> **WHAT IS REQUIRED**
Line by line, repeat the data below exactly, beginning at the first line and ending at the line with "R = math.radians". Omit pictures.

> **DATA LINES**

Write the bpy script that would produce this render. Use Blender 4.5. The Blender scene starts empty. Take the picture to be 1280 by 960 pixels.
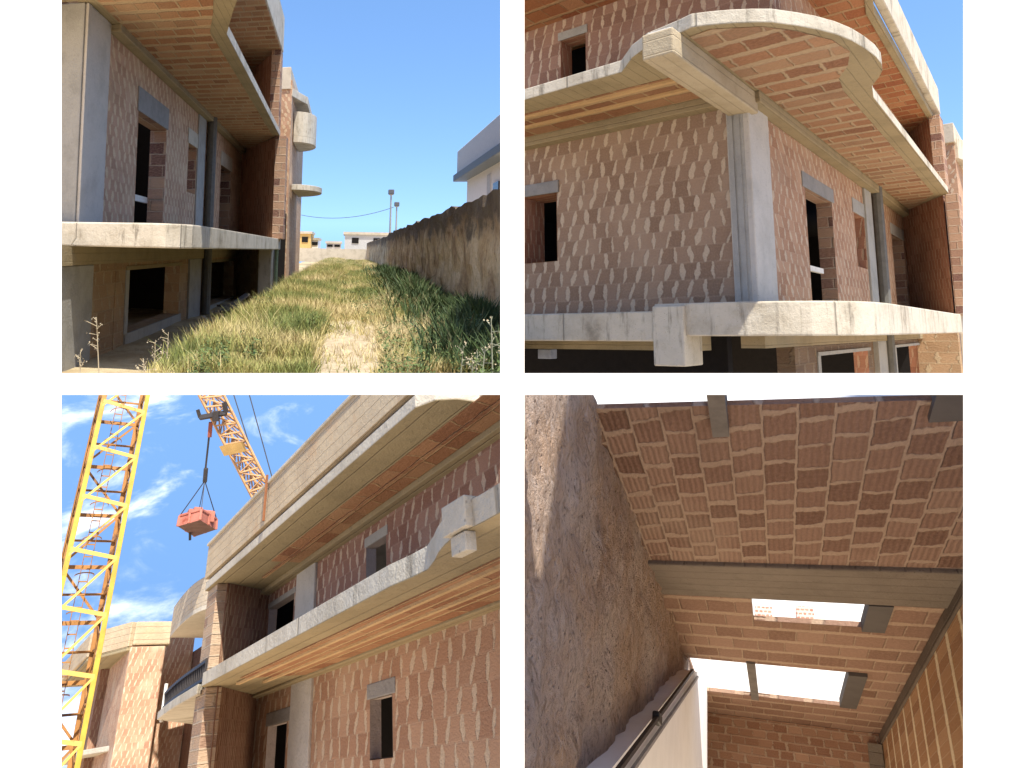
import bpy, bmesh, math, random
from mathutils import Vector, Matrix, noise as mnoise
from mathutils.geometry import tessellate_polygon
random.seed(7)
S = bpy.context.scene
COL = S.collection
R = math.radians

# ------------------------------------------------------------------ camera, sky, sun, exposure
FPX = 900.0; PPX = 640.0; PPY = 280.0            # focal length and optical centre in photo pixels (a shift lens)
cam_d = bpy.data.cameras.new('camera'); cam = bpy.data.objects.new('camera', cam_d); COL.objects.link(cam)
cam_d.sensor_width = 36; cam_d.lens = FPX / 1280 * 36
cam_d.shift_x = 0; cam_d.shift_y = -(480 - PPY) / 1280
cam_d.clip_start = 0.05; cam_d.clip_end = 5000
cam.rotation_euler = (R(90), 0, 0)
S.camera = cam

SUN = Vector((0.22, -0.27, 0.935)).normalized()   # towards the sun
S.view_settings.view_transform = 'Standard'; S.view_settings.look = 'None'
S.view_settings.exposure = 1.38; S.view_settings.gamma = 1.0
S.view_settings.use_curve_mapping = False
sd = bpy.data.lights.new('sun', 'SUN'); sd.energy = 3.4; sd.angle = R(0.5); sd.color = (1, .94, .84)
so = bpy.data.objects.new('sun', sd); COL.objects.link(so)
so.rotation_euler = (-SUN).to_track_quat('-Z', 'Y').to_euler(); so.location = (0, -5, 20)

W = bpy.data.worlds.new('World'); S.world = W; W.use_nodes = True


class NT:
    """small helper to write node trees"""
    def __init__(s, tree): s.t = tree; s.n = tree.nodes; s.l = tree.links
    def node(s, typ, **kw):
        n = s.n.new(typ)
        for k, v in kw.items(): setattr(n, k, v)
        return n
    def put(s, sock, v):
        if hasattr(v, 'is_output'): s.l.new(v, sock)
        elif v is not None:
            try: sock.default_value = v
            except Exception: sock.default_value = (*v, 1)
    def m(s, op, a, b=None, c=None, clamp=False):
        n = s.node('ShaderNodeMath', operation=op); n.use_clamp = clamp
        s.put(n.inputs[0], a)
        if b is not None: s.put(n.inputs[1], b)
        if c is not None: s.put(n.inputs[2], c)
        return n.outputs[0]
    def vm(s, op, a, b=None):
        n = s.node('ShaderNodeVectorMath', operation=op); s.put(n.inputs[0], a)
        if b is not None: s.put(n.inputs[3] if op == 'SCALE' else n.inputs[1], b)
        return n.outputs['Value'] if op in ('DOT_PRODUCT', 'LENGTH') else n.outputs[0]
    def sep(s, v):
        n = s.node('ShaderNodeSeparateXYZ'); s.put(n.inputs[0], v); return n.outputs
    def comb(s, x=0, y=0, z=0):
        n = s.node('ShaderNodeCombineXYZ')
        for i, q in enumerate((x, y, z)): s.put(n.inputs[i], q)
        return n.outputs[0]
    def noise(s, v, scale, detail=3, rough=.55, out='Fac', dist=0):
        n = s.node('ShaderNodeTexNoise'); s.put(n.inputs['Vector'], v); s.put(n.inputs['Scale'], scale)
        n.inputs['Detail'].default_value = detail; n.inputs['Roughness'].default_value = rough
        n.inputs['Distortion'].default_value = dist
        return n.outputs[0 if out == 'Fac' else 1]
    def white(s, v):
        n = s.node('ShaderNodeTexWhiteNoise'); n.noise_dimensions = '3D'; s.put(n.inputs['Vector'], v); return n.outputs
    def mix(s, f, a, b, mode='MIX'):
        n = s.node('ShaderNodeMix', data_type='RGBA', blend_type=mode); s.put(n.inputs[0], f)
        s.put(n.inputs[6], a if hasattr(a, 'is_output') else (*a[:3], 1)); s.put(n.inputs[7], b if hasattr(b, 'is_output') else (*b[:3], 1))
        return n.outputs[2]
    def step(s, v, a, b):
        n = s.node('ShaderNodeMapRange', interpolation_type='SMOOTHSTEP'); s.put(n.inputs[0], v)
        s.put(n.inputs[1], a); s.put(n.inputs[2], b); return n.outputs[0]
    def ramp(s, v, stops):
        n = s.node('ShaderNodeValToRGB'); s.put(n.inputs[0], v); e = n.color_ramp.elements
        while len(e) < len(stops): e.new(.5)
        for q, (p, c) in zip(e, stops): q.position = p; q.color = (*c, 1)
        return n.outputs[0]


def build_world():
    t = NT(W.node_tree); bg = W.node_tree.nodes['Background']
    d = t.node('ShaderNodeTexCoord').outputs['Generated']
    x, y, z = t.sep(d)
    # the places are hung at different tilts, so the sky is spread a little further down than a level horizon
    zz = t.m('ADD', t.m('MULTIPLY', t.m('MAXIMUM', z, t.m('MINIMUM', t.m('MULTIPLY', z, -1), .2)), SKY_K), SKY_B)
    v = t.vm('NORMALIZE', t.comb(x, y, zz))
    sk = t.node('ShaderNodeTexSky', sky_type='NISHITA'); sk.sun_disc = False
    sk.sun_elevation = math.asin(SUN.z); sk.sun_rotation = math.atan2(SUN.x, SUN.y)
    sk.air_density = 1.0; sk.dust_density = .8; sk.ozone_density = 2.2
    t.put(sk.inputs[0], v)
    # clouds drift low in one quarter of the sky
    cdir = Vector((-.50, .80, -.42)).normalized()
    m = t.step(t.vm('DOT_PRODUCT', d, tuple(cdir)), .88, .97)
    n1 = t.noise(t.vm('MULTIPLY', d, (5.0, 4.0, 10.0)), 1.5, 7, .6, dist=.5)
    n2 = t.noise(d, 2.6, 2, .5)
    cl = t.m('MULTIPLY', t.step(t.m('ADD', n1, t.m('MULTIPLY', t.m('SUBTRACT', n2, .5), .6)), .52, .80), m)
    hs = t.node('ShaderNodeHueSaturation'); hs.inputs['Saturation'].default_value = SKY_SAT; t.put(hs.inputs['Color'], sk.outputs[0])
    c = t.mix(t.m('MULTIPLY', cl, .9), hs.outputs[0], CLOUD)
    # warm fill glow added to the sky for sunlit sandy ground behind and below
    gm = t.step(t.vm('DOT_PRODUCT', d, tuple(Vector((0, -.62, -.78)).normalized())), .18, .42)
    c = t.mix(gm, c, GROUND_FILL)
    t.put(bg.inputs[0], c); bg.inputs[1].default_value = SKY_S


GROUND_FILL = (7.5, 5.9, 4.2); SKY_S = 0.112; SKY_K = 1.15; SKY_SAT = 1.15; SKY_B = .21; CLOUD = (7.0, 7.2, 7.6)
build_world()

# ------------------------------------------------------------------ panels: each place has its own axes
class Frame:
    def __init__(s, U, V, Wv, clip=None):
        s.clip = clip      # how far this place is built out, so that the four places do not run into each other
        s.U, s.V, s.W = Vector(U), Vector(V), Vector(Wv)
        s.M = Matrix((s.U, s.V, s.W)).transposed(); s.I = s.M.inverted()
    def ray(s, px, py): return Vector(((px - PPX) / FPX, 1.0, -(py - PPY) / FPX))
    def on(s, px, py, axis, val):
        """the point of the plane  axis = val  that lies in the direction of a pixel of the photograph"""
        a = s.I @ s.ray(px, py); k = val / a['uvw'.index(axis)]
        return Vector((a.x * k, a.y * k, a.z * k))
    def at(s, px, py, depth): return s.I @ (s.ray(px, py) * depth)
    def w(s, p): return s.M @ Vector(p)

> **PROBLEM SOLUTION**
Write the bpy script that would produce this render. Use Blender 4.5. The Blender scene starts empty. Take the picture to be 1280 by 960 pixels.
import bpy, bmesh, math, random
from mathutils import Vector, Matrix, noise as mnoise
from mathutils.geometry import tessellate_polygon
random.seed(7)
S = bpy.context.scene
COL = S.collection
R = math.radians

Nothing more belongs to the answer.